In her ​insightful book, Van Gogh and Gauguin: The Search for Sacred Art, Debora Silverman explores the two painter’s relationship, their very different pictorial processes, and the religious investigations and concerns both painters express in their work. Presenting van Gogh’s, La Berceuse, Lullaby, as an image of maternal consolation and sacred realism, Silverman explains that the woman in the painting holds in her hands a cradle rope, a devise for rocking a baby in a cradle which would have been well known to the painter’s audience.

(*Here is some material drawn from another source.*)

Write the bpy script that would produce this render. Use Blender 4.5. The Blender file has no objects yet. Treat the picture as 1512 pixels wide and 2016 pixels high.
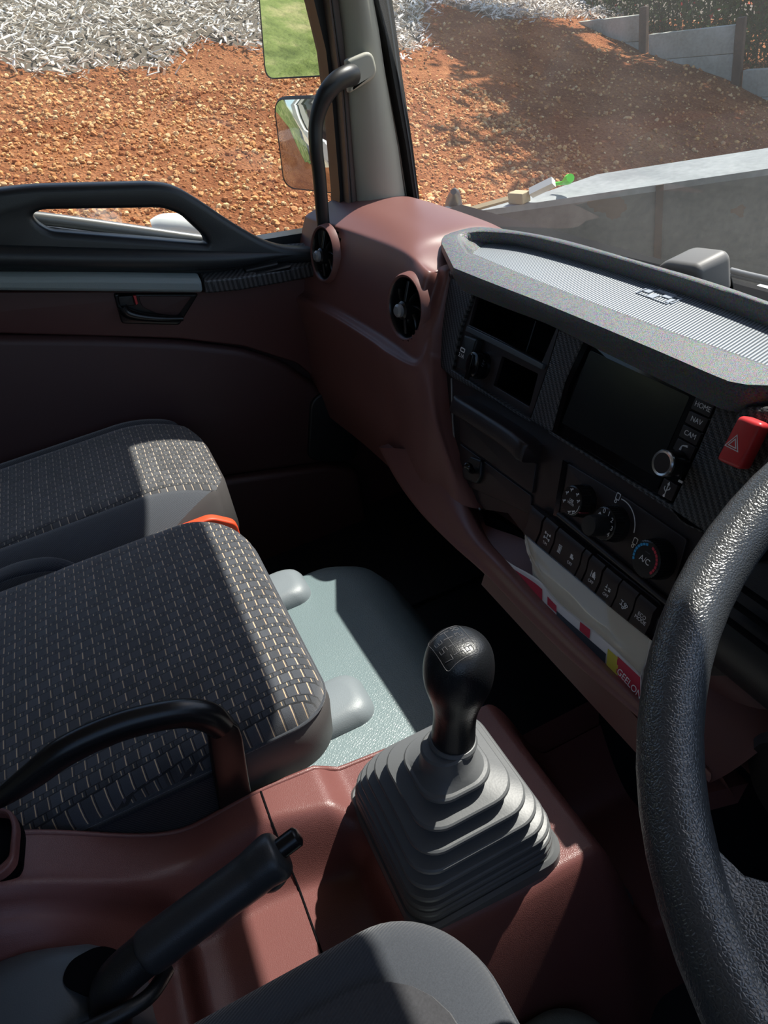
import bpy, bmesh, math, random
import numpy as np
from mathutils import Vector, Matrix
random.seed(4); rng = np.random.default_rng(7)
SC = bpy.context.scene; COL = SC.collection
# ---------------------------------------------------------------- camera
F = 1450.0; CX, CY = 756.0, 1008.0
CAM = Vector((0, 0, 1.15))
def _dv(x, y): return Vector((x-CX, y-CY, F)).normalized()
_ax = -_dv(25, 160); _dn = _dv(1150, 2950); _dn = (_dn - _ax*_dn.dot(_ax)).normalized()
_az = -_dn; _ay = _az.cross(_ax)
RW = Matrix((_ax, _ay, _az))                      # camera (x right, y down, z forward) -> world
cam_d = bpy.data.cameras.new('camera'); cam = bpy.data.objects.new('camera', cam_d); COL.objects.link(cam)
cr = RW @ Vector((1, 0, 0)); cu = RW @ Vector((0, -1, 0)); cb = RW @ Vector((0, 0, -1))
m = Matrix((cr, cu, cb)).transposed().to_4x4(); m.translation = CAM; cam.matrix_world = m
cam_d.sensor_fit = 'VERTICAL'; cam_d.sensor_height = 36.0; cam_d.lens = F*36.0/2016.0; cam_d.clip_start = .02
SC.camera = cam
# ---------------------------------------------------------------- light
SUN_DIR = Vector((-.15, .70, 1.0)).normalized()
SUN_E, SKY_E, EXPO = 9.0, .20, 0.0
w = bpy.data.worlds.new('sky'); SC.world = w; w.use_nodes = True
wt = w.node_tree; sk = wt.nodes.new('ShaderNodeTexSky'); sk.sky_type = 'NISHITA'; sk.sun_disc = False
sk.sun_elevation = math.asin(SUN_DIR.z); sk.sun_rotation = math.atan2(SUN_DIR.x, SUN_DIR.y)
bg = wt.nodes['Background']; wt.links.new(sk.outputs[0], bg.inputs[0]); bg.inputs[1].default_value = SKY_E
sl = bpy.data.lights.new('sun', 'SUN'); sl.energy = SUN_E; sl.angle = math.radians(.53); sl.color = (1, .95, .87)
so = bpy.data.objects.new('sun', sl); COL.objects.link(so); so.rotation_euler = SUN_DIR.to_track_quat('Z', 'Y').to_euler()
vs = SC.view_settings; vs.view_transform = 'Standard'; vs.look = 'None'; vs.gamma = 1; vs.use_curve_mapping = False; vs.exposure = EXPO
SC.cycles.max_bounces = 10; SC.cycles.diffuse_bounces = 5; SC.cycles.transparent_max_bounces = 12; SC.cycles.glossy_bounces = 5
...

Silverman then references a sketch from one of van Gogh’s letters which shows a scheme in which the portrait of Mme Roulin, the painting’s subject, is flanked by two of his beloved sunflower paintings. “Van Gogh’s extensive commentary in his letters about the form and meaning of the portrait, including proposals for its setting and intended popular audience, suggests that he considered La Berceuse the apotheosis of a consolational painting, with consolation conveyed through the unity of radiant, complementary colors, interlinked canvases, and familiar, humble subjects. In La Berceuse van Gogh identified the expressive force of consolation in a new site: explicitly evoking the format of traditional religious art, he devised a plan for La Berceuse as the central panel of a triptych, flanked by glowing beacons of the sunflowers on each side.”

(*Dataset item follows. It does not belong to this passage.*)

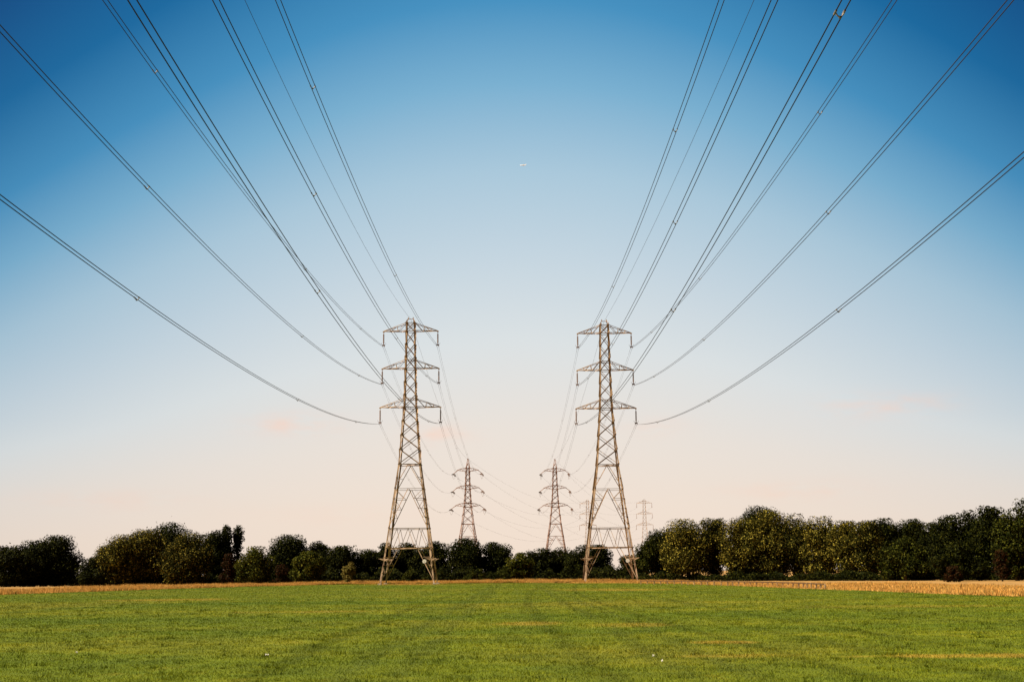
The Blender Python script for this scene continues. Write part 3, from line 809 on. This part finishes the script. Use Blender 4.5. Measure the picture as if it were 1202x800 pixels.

Noting that the period in which La Berceuse was painted corresponded to a time of emotional loss and stress for the painter, Silverman, points out, “it is important to note that van Gogh imagined the painting stirring immediate emotions among ordinary people, those seamen ‘who would feel in it the berceuse.’ Because of the word’s dual connotation, this feeling could be either the presence of the woman rocking the cradle or the tones of the lulling song she sang. (In a) letter to Gauguin van Gogh explicitly connected La Berceuse to music, the direct, unmediated force of which could bring solace to those in distress: ‘Ah, my dear friend, to make painting into what the music of Berlioz and Wagner has already been before us: a consoling art for broken hearts!”